The Limpopo National Park anti-poaching unit has managed to reduce poaching in the park by 70% since 2014.

Rhino poaching reduced by 70% in Limpopo

The Limpopo National Park anti-poaching unit has managed to reduce poaching in the park by 70% since 2014.

Rhino poaching
Gallo Images

Head of the anti-poaching unit at the LNP, Carlos Pereira, said: “Poachers are clever and organised but we were able to reduce poaching by 70%.”


The LNP forms part of the Great Limpopo Transfrontier Park with the Kruger National Park in South Africa and the Gonarezhou National Park in Zimbabwe.


Pereira said there were around 3,000 anti poaching personnel that were working hard towards reducing the amount of poaching activities.


Poaching was only criminalised in Mozambique in 2014 and Pereira felt that traffickers need harsher consequences for their actions.


“The law privileges traffickers, and they are the reason for this disaster we are facing. A poacher can be recruited anywhere.”


Pereira expressed that they were proposing to the government that traffickers should be detained for at least eight to sixteen years and not just be given a fine.


READ: SA, Mozambique united in fight against poaching


He added that Mozambicans and South Africans were working hand in hand to exit with rhino horns.


“The poachers are using different boundaries to penetrate the kruger.
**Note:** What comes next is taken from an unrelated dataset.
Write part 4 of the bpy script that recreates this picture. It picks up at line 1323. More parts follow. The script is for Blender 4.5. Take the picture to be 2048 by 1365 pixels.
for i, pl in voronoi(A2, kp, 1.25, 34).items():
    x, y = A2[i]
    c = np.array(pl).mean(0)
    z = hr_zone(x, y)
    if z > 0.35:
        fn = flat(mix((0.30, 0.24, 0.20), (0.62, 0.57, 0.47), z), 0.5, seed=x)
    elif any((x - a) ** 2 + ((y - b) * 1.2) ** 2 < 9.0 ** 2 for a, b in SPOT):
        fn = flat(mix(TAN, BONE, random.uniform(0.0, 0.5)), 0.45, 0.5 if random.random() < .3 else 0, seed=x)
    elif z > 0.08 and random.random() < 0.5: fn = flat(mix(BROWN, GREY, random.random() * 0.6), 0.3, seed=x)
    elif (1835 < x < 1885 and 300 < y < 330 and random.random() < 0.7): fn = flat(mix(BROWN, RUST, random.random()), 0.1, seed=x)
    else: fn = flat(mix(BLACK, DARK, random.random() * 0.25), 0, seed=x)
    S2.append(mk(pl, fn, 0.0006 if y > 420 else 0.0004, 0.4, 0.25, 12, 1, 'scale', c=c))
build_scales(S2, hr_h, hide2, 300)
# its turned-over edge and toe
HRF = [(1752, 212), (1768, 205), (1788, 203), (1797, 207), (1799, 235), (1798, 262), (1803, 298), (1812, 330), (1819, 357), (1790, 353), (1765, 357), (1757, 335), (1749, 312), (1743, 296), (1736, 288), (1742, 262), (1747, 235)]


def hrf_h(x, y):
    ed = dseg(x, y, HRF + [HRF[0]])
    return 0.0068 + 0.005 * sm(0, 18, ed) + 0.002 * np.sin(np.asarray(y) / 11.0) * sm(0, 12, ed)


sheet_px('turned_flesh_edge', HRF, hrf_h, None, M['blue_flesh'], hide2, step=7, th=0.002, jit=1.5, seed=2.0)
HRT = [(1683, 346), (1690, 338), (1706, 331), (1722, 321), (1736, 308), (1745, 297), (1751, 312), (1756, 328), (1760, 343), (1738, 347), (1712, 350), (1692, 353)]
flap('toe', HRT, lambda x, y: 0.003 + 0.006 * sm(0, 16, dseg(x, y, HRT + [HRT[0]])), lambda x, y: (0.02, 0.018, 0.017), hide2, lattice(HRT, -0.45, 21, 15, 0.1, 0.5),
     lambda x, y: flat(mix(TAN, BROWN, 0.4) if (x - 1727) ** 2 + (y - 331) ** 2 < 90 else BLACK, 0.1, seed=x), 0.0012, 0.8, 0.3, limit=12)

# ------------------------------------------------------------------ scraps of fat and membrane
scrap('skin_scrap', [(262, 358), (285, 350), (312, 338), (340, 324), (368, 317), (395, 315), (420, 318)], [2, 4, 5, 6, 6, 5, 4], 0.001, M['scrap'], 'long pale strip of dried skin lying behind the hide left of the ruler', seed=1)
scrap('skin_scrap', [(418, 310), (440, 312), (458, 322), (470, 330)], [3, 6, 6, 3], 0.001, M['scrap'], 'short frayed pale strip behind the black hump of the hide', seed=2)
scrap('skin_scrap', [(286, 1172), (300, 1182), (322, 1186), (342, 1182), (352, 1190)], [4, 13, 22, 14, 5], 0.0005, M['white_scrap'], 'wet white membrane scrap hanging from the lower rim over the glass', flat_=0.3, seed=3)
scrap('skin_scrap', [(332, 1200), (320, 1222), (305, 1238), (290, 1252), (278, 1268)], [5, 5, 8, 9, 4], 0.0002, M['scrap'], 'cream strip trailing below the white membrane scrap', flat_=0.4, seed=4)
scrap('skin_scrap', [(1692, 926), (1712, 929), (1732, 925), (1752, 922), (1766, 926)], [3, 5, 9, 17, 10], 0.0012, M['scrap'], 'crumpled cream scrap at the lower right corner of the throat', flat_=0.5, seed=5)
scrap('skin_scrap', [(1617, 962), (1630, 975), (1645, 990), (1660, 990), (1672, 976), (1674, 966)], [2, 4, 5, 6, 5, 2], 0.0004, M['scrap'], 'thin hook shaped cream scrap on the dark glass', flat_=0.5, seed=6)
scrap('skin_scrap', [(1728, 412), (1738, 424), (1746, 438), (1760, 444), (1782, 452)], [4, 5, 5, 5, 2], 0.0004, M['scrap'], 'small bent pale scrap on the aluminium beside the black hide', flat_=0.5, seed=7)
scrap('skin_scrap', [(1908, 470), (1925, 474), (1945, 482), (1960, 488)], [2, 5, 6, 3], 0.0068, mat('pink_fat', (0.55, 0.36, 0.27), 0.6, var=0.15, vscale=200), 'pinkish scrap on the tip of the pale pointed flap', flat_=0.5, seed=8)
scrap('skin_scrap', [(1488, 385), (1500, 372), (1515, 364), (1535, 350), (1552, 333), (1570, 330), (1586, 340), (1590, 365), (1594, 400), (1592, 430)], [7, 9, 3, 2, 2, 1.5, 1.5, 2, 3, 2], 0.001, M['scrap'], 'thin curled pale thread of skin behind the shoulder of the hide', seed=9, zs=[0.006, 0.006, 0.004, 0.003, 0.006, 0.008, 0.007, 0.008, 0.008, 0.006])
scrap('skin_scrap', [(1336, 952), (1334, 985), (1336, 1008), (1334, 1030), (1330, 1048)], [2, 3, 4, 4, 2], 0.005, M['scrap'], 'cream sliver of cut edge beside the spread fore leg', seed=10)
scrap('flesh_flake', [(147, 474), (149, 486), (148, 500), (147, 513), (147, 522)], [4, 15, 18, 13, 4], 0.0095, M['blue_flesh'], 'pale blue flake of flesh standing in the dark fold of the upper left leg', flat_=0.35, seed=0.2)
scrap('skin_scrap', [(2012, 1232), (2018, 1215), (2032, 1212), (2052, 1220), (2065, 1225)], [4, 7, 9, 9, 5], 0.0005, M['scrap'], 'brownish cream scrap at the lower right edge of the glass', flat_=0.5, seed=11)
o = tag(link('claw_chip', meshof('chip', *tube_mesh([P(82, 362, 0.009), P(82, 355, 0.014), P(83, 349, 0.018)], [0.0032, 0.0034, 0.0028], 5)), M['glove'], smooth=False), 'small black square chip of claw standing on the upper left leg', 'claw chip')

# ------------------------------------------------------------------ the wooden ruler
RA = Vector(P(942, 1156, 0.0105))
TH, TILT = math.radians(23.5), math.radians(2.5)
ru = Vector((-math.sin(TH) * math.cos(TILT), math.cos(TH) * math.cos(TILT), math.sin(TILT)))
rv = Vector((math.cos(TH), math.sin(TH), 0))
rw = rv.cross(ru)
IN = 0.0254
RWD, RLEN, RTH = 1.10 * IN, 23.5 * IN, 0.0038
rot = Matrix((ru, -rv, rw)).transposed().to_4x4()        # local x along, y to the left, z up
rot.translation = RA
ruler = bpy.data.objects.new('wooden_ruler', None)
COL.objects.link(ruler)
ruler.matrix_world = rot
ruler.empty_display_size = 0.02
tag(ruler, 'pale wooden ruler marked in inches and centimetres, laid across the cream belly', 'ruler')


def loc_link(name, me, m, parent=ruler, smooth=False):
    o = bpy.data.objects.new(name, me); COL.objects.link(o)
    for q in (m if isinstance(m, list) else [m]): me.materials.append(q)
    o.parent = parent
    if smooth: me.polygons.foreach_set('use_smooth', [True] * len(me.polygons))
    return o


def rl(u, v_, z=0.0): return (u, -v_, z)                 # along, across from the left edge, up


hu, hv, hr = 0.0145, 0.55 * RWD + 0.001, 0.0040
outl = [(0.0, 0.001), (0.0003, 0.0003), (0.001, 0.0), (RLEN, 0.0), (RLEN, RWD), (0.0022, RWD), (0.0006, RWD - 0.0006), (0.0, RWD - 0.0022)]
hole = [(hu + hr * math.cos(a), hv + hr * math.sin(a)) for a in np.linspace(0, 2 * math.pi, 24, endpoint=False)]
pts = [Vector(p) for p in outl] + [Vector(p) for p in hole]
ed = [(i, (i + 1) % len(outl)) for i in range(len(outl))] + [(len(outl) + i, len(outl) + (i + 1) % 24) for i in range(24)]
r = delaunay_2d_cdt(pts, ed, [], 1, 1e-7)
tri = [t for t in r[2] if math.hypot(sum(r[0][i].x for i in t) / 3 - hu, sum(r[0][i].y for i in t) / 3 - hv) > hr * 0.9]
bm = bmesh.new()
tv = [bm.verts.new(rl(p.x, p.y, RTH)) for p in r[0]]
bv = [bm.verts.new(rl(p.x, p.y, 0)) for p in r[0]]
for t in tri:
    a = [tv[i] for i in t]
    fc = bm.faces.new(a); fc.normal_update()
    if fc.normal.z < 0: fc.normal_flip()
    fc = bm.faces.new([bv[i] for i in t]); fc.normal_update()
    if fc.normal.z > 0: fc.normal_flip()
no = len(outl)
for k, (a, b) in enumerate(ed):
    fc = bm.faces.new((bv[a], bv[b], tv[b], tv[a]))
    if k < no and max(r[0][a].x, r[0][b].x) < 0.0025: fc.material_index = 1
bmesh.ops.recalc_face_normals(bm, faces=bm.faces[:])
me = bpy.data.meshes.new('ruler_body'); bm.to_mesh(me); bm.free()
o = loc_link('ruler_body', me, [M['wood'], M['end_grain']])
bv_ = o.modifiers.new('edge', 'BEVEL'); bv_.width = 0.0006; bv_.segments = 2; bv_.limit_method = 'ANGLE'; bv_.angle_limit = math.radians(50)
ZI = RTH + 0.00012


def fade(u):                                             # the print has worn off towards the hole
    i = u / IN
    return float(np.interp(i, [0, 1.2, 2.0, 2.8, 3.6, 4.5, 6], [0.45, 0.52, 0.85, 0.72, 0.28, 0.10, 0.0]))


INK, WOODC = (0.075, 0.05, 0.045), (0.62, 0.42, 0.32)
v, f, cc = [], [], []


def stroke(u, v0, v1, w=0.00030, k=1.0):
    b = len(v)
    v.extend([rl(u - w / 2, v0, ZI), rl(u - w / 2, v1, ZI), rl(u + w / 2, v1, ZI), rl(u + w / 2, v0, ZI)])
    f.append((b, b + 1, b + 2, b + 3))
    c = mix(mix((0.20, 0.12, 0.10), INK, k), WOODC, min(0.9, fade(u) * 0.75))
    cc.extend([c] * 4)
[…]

They plan and they do get inside kruger and exit on the Mozambican side.”


Kruger National Park (KNP) Official Ike Phahlane confirmed that there were three poachers found lurking in the park Sunday night by KNP rangers.


“There was contact between poachers and our rangers last night and one of our rangers was hurt,” he said.


Phalane stated one of the three poachers were fatally injured while the other two managed to flee into the darkness.


Further details on the incident were still being investigated.